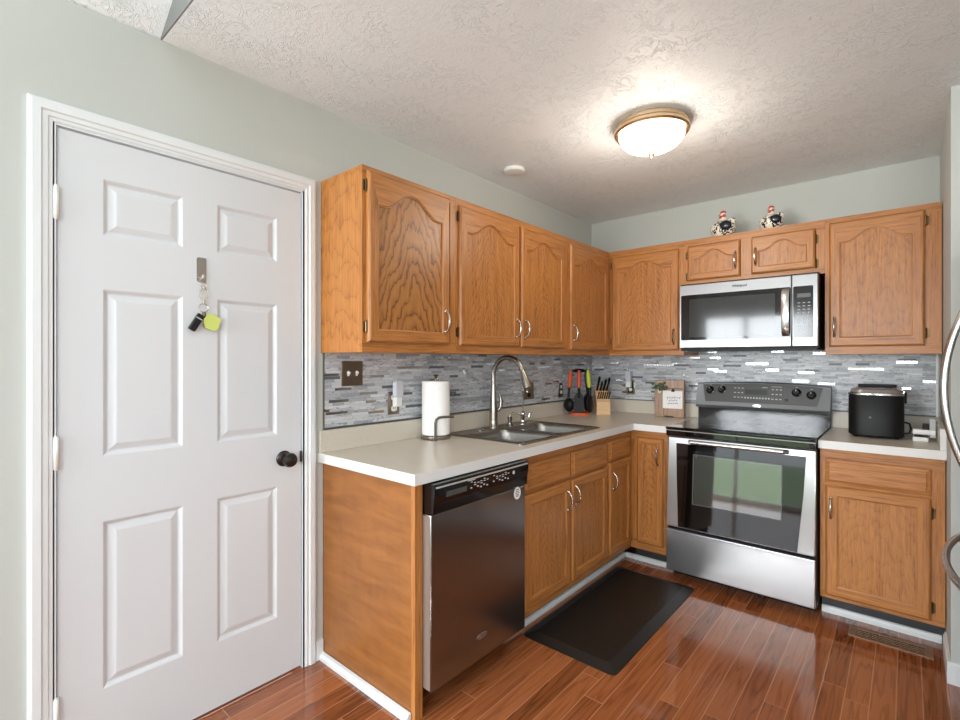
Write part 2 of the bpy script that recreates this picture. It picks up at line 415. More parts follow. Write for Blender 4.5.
window('window_2', -5.25, -3.15, .85, 2.15, 0, pi/2, (5.33,0,0))
lw = MB().box(-14, 14, -30, -6.05, -.2, -.12).build('ground', M['lawn']); struct(lw)
lw2 = MB().box(5.45, 30, -30, 6, -.22, -.13).build('ground_side', M['lawn']); struct(lw2)

# door casing (stepped profile)
def casing():
    prof = [(0,0), (0,.012), (.010,.017), (.030,.017), (.034,.012), (.046,.012), (.050,.008), (.062,.008), (.062,0)]   # (inwards, out of the wall)
    Y0, Y1, Z1 = -3.478, -2.533, 2.122
    b = MB()
    rings = []
    for corner in range(4):
        ring = []
        for d, h in prof:
            y, z = [(Y0+d, 0), (Y0+d, Z1-d), (Y1-d, Z1-d), (Y1-d, 0)][corner]
            ring.append((h, y, z))
        rings.append(ring)
    b.loft(rings, 0, False)
    b.box(-.11, .008, -3.42, -3.4125, 0, 2.0615); b.box(-.11, .008, -2.5945, -2.5875, 0, 2.0615); b.box(-.11, .008, -3.4125, -2.5945, 2.054, 2.0615)
    return b
struct(casing().build('trim_1', M['white_trim']))
# the six-panel door; local frame: x along the wall, front faces -y
def sixpanel():
    W0, W1, Z0, Z1 = 0, .808, .012, 2.048
    xs = [(.114,.349), (.466,.702)]; zs = [(.258,.804), (1.018,1.562), (1.738,1.922)]
    b = MB(); gx = [W0]+[q for p in xs for q in p]+[W1]; gz = [Z0]+[q for p in zs for q in p]+[Z1]
    for i in range(5):
        for k in range(7):
            x0, x1, z0, z1 = gx[i], gx[i+1], gz[k], gz[k+1]
            if i in (1,3) and k in (1,3,5):
                def rg(d, y): return [(x0+d,y,z0+d), (x1-d,y,z0+d), (x1-d,y,z1-d), (x0+d,y,z1-d)]
                b.loft([rg(0,0), rg(.004,.002), rg(.012,.009), rg(.016,.0095), rg(.036,.002), rg(.040,.0015)], 0, False, False, True)
            else:
                b.add([(x0,0,z0), (x1,0,z0), (x1,0,z1), (x0,0,z1)], [(0,1,2,3)])
    b.add([(W0,0,Z0),(W1,0,Z0),(W1,0,Z1),(W0,0,Z1),(W0,.035,Z0),(W1,.035,Z0),(W1,.035,Z1),(W0,.035,Z1)], [(4,7,6,5),(0,4,5,1),(1,5,6,2),(2,6,7,3),(3,7,4,0)])
    return b
door = sixpanel().build('door_1', M['white_paint'], loc=(0,-3.408,0), rot=(0,0,pi/2))
struct(door, 'white six-panel interior door with a black knob', 'door')
for z in (1.815, 1.045, .24):
    h = MB().tube([(-.004,-.008,z-.05), (-.004,-.008,z+.05)], .0075, 10)
    for k in (-.054, .05): h.tube([(-.004,-.008,z+k), (-.004,-.008,z+k+.004)], .005, 8)
    h.box(-.004, .004, -.006, .004, z-.05, z+.05)
    h.build('hinge', M['white_plastic'], door)
k = MB().lathe([(.001,0), (.032,0), (.033,.004), (.028,.010), (.014,.014), (.012,.032), (.022,.040), (.029,.050), (.030,.058), (.026,.068), (.012,.073), (.001,.074)], (.730,0,.917), 28, 0, '-y')
kn = k.build('door_knob', M['blackmetal'], door)
MB().box(.803, .8095, -.009, .03, .892, .938, bev=.002).build('latch_plate', M['blackmetal'], door)

# skirting pieces
slab('baseboard_left', M['white_trim'], 0, .012, -2.531, -2.498, 0, .085)
b = MB()
for x0, x1, y0, y1 in ((XR-.012, XR, -.9, -.612), (XR-.012, XR+.13, -.912, -.9)):
    b.box(x0, x1, y0, y1, 0, .078); b.box(x0+.004 if x1 == XR else x0+.004, x1, y0+.004, y1, .078, .09)
struct(b.build('baseboard_right', M['white_trim']))
# white quarter round along the toe kicks
def qround(p0, p1, nrm, name, r=.02, h=.03):
    p0, p1, nrm = Vector(p0), Vector(p1), Vector(nrm)
    prof = [(0,0), (r,0), (r,h*.5), (r*.6,h*.9), (0,h)]
    return struct(MB().loft([[p+nrm*a+Vector((0,0,c)) for a, c in prof] for p in (p0, p1)], 0, False).build(name, M['white_trim']))
qround((.0,-2.498,0), (.60,-2.498,0), (0,-1,0), 'trim_2')
qround((.526,-1.845,0), (.526,-.527,0), (1,0,0), 'trim_3', .016, .026)
qround((.545,-.527,0), (.862,-.527,0), (0,-1,0), 'trim_4', .016, .030)
qround((1.640,-.527,0), (XR-.013,-.527,0), (0,-1,0), 'trim_5', .016, .034)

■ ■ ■

**DIRECTIONS FOR THIS TASK:** Take the lines from the start of the material to the line with "-.13).build('ground_side', M['lawn']); struct(lw2)", both included, and transcribe them exactly without the pictures.

**SOLVED PROBLEM:**
Write part 2 of the bpy script that recreates this picture. It picks up at line 415. More parts follow. Write for Blender 4.5.
window('window_2', -5.25, -3.15, .85, 2.15, 0, pi/2, (5.33,0,0))
lw = MB().box(-14, 14, -30, -6.05, -.2, -.12).build('ground', M['lawn']); struct(lw)
lw2 = MB().box(5.45, 30, -30, 6, -.22, -.13).build('ground_side', M['lawn']); struct(lw2)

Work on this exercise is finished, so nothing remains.